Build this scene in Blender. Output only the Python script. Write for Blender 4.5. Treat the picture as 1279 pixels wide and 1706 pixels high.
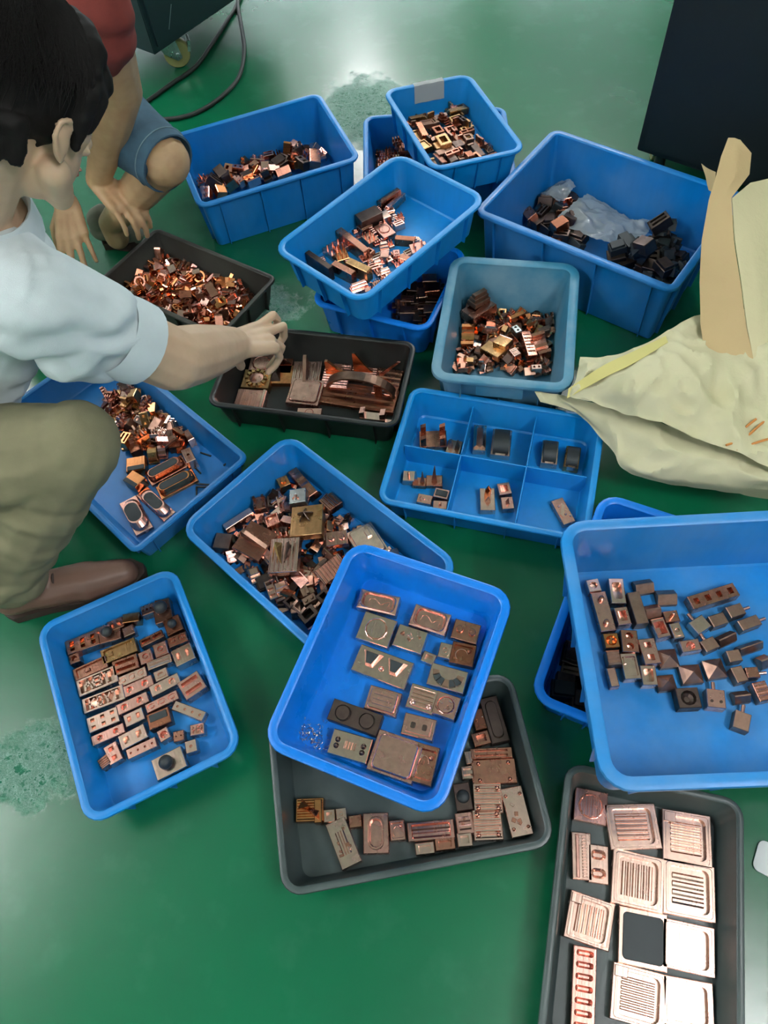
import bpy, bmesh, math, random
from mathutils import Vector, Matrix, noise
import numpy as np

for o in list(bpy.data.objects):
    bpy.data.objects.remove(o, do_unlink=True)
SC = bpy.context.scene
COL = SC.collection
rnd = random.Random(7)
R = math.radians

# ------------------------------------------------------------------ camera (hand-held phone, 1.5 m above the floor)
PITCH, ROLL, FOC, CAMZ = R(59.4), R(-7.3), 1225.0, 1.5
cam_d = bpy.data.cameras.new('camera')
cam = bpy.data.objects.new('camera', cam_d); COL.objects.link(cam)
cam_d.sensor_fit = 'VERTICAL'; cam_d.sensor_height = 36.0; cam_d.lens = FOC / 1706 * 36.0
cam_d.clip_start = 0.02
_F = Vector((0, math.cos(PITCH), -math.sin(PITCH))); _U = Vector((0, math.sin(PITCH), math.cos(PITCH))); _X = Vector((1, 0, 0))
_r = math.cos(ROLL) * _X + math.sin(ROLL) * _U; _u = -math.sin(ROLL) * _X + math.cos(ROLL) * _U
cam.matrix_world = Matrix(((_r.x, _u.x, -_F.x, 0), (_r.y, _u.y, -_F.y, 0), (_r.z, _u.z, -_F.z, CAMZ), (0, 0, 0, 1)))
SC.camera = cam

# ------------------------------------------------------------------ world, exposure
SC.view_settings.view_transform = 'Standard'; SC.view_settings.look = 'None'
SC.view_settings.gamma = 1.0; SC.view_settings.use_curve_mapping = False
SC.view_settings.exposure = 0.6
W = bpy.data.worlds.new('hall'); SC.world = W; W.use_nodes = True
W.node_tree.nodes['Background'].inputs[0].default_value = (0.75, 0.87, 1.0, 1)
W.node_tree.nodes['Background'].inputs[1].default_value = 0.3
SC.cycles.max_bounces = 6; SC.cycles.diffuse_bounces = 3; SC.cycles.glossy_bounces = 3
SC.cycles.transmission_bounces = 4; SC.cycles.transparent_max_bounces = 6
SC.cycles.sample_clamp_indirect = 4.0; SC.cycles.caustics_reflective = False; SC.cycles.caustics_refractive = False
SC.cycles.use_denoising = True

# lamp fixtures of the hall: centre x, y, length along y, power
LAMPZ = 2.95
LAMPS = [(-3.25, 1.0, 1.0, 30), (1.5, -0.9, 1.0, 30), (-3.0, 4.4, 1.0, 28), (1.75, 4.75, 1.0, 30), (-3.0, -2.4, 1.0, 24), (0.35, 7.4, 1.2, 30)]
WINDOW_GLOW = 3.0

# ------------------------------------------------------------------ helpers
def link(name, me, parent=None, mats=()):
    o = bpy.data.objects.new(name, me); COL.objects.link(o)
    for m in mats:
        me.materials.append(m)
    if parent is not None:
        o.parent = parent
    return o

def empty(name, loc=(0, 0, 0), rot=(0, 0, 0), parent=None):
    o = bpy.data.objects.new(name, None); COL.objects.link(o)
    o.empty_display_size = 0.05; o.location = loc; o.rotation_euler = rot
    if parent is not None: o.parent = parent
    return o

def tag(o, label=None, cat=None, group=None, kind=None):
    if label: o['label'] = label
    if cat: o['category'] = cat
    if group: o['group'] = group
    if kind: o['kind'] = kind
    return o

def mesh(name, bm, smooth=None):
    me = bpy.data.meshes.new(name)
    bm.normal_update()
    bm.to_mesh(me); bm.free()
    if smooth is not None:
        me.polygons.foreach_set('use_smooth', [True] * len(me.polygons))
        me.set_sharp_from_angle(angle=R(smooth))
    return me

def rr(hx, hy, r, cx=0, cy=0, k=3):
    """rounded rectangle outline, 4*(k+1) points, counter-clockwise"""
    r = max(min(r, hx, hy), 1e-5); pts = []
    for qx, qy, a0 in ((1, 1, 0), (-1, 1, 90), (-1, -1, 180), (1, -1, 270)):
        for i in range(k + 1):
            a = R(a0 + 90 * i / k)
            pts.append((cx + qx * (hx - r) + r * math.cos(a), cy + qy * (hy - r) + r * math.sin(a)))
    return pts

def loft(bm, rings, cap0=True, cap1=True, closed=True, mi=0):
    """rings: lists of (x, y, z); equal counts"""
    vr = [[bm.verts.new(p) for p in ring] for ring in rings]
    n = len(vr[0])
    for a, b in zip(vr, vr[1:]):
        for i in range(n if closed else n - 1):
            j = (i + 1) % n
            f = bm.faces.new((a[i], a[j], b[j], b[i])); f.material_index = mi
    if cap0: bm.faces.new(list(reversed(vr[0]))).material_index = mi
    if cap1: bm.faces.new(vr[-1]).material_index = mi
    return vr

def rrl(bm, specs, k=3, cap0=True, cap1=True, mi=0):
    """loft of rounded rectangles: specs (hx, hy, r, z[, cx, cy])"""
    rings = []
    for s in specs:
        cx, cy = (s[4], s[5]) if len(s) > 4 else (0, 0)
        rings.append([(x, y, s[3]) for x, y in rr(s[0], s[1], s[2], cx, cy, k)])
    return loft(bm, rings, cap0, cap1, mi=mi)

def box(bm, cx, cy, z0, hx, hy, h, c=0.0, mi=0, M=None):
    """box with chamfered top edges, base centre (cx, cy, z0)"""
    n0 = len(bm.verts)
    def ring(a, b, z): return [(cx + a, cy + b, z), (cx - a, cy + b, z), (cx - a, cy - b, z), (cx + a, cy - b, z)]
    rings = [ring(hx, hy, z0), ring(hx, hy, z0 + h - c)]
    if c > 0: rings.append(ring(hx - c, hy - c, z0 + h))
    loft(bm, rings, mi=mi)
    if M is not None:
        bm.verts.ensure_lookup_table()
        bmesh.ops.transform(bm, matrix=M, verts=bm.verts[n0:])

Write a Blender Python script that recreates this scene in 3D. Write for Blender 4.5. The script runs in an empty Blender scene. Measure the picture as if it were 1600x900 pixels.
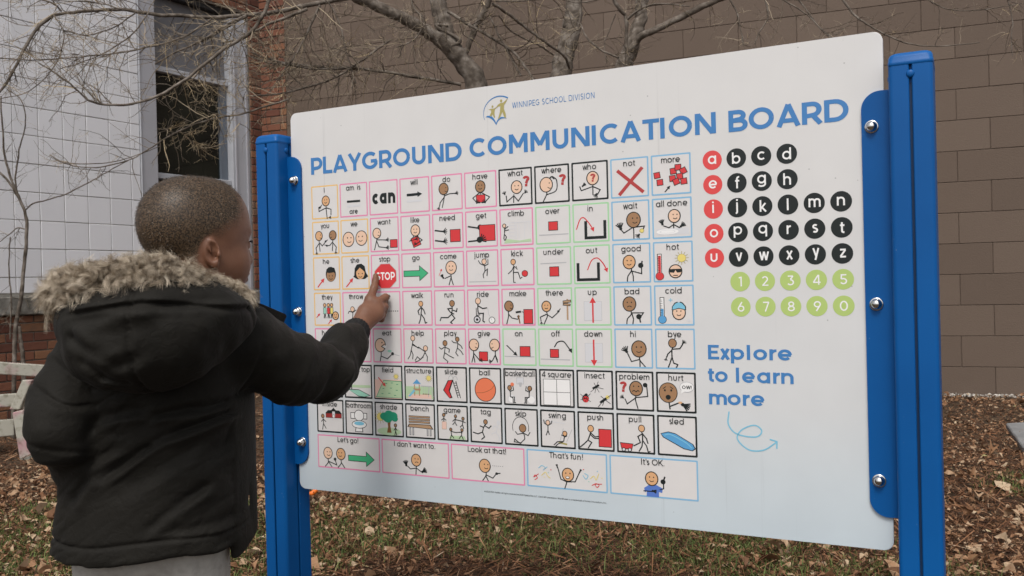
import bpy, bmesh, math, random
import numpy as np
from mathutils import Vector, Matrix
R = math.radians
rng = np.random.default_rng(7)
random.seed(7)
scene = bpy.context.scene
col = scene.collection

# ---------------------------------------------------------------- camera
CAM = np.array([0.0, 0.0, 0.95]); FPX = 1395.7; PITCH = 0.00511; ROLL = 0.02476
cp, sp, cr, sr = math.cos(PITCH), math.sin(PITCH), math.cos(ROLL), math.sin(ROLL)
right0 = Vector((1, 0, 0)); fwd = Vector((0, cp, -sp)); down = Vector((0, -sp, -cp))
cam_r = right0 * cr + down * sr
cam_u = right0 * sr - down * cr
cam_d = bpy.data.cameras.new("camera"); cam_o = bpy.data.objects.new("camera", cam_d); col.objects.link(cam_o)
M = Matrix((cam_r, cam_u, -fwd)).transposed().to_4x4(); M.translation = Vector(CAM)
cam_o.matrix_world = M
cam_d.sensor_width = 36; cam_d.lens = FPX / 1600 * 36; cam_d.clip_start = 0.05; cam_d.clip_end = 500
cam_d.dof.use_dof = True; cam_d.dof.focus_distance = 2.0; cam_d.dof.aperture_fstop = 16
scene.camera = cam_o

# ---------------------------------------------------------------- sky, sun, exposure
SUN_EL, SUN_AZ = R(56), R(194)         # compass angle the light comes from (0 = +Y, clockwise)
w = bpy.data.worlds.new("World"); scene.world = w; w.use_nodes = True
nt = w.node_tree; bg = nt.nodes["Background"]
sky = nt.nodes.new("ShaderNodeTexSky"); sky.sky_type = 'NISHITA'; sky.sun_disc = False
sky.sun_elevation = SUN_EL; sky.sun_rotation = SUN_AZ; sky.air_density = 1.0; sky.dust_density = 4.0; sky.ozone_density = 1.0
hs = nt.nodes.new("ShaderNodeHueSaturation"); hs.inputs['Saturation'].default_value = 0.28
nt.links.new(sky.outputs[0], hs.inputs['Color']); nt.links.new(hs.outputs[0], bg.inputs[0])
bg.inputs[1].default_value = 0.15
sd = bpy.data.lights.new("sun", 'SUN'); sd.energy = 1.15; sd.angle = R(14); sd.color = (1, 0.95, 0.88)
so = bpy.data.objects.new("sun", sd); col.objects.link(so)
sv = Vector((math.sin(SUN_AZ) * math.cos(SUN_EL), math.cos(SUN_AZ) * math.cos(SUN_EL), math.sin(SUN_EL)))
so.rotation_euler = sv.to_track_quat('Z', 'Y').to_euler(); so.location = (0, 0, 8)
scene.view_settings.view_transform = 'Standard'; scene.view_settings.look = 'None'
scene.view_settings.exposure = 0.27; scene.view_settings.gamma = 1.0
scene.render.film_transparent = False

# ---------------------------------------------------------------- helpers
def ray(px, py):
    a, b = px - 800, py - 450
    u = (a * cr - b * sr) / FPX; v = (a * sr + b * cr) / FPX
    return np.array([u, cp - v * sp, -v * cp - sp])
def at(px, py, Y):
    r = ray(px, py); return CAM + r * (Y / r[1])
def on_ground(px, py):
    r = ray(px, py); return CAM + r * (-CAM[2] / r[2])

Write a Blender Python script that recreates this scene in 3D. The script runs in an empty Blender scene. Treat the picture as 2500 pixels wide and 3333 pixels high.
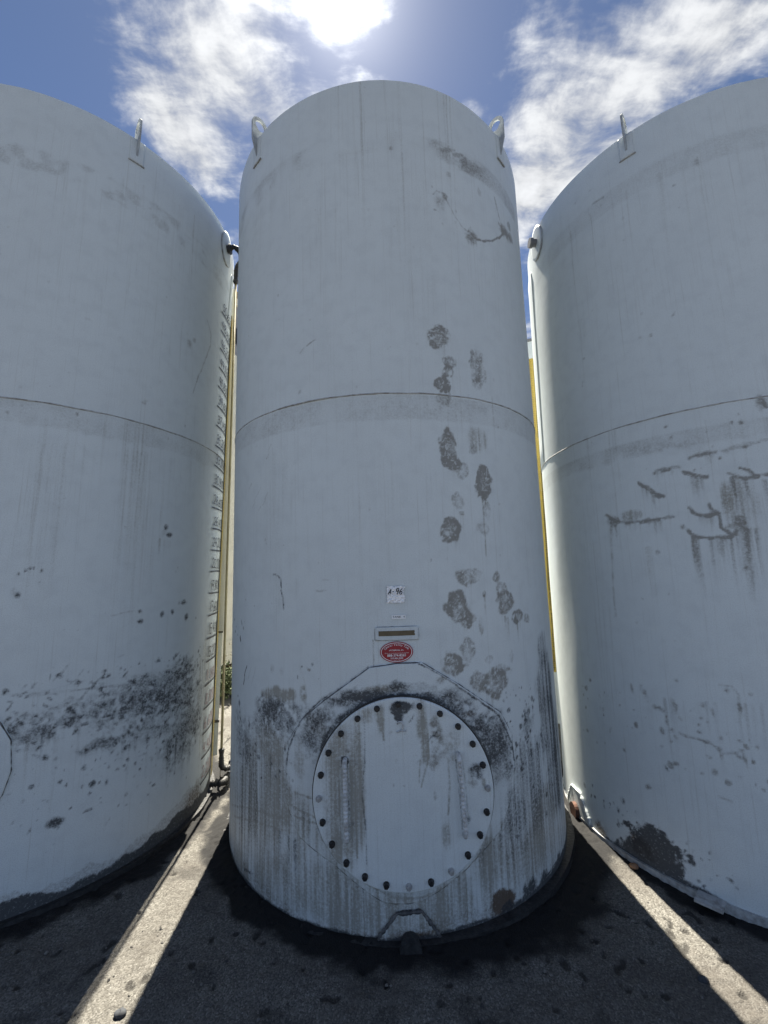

**What is asked:** Copy each line of the records above that carries the word "this".

**Result of the task:**
Build this scene in Blender. Output only the Python script. Write for Blender 4.5. Treat the picture as 1279 pixels wide and 1706 pixels high.
Write a Blender Python script that recreates this scene in 3D. Write for Blender 4.5. The script runs in an empty Blender scene. Measure the picture as if it were 1600x900 pixels.
Write a Blender Python script that recreates this scene in 3D. The script runs in an empty Blender scene. Treat the picture as 2500 pixels wide and 3333 pixels high.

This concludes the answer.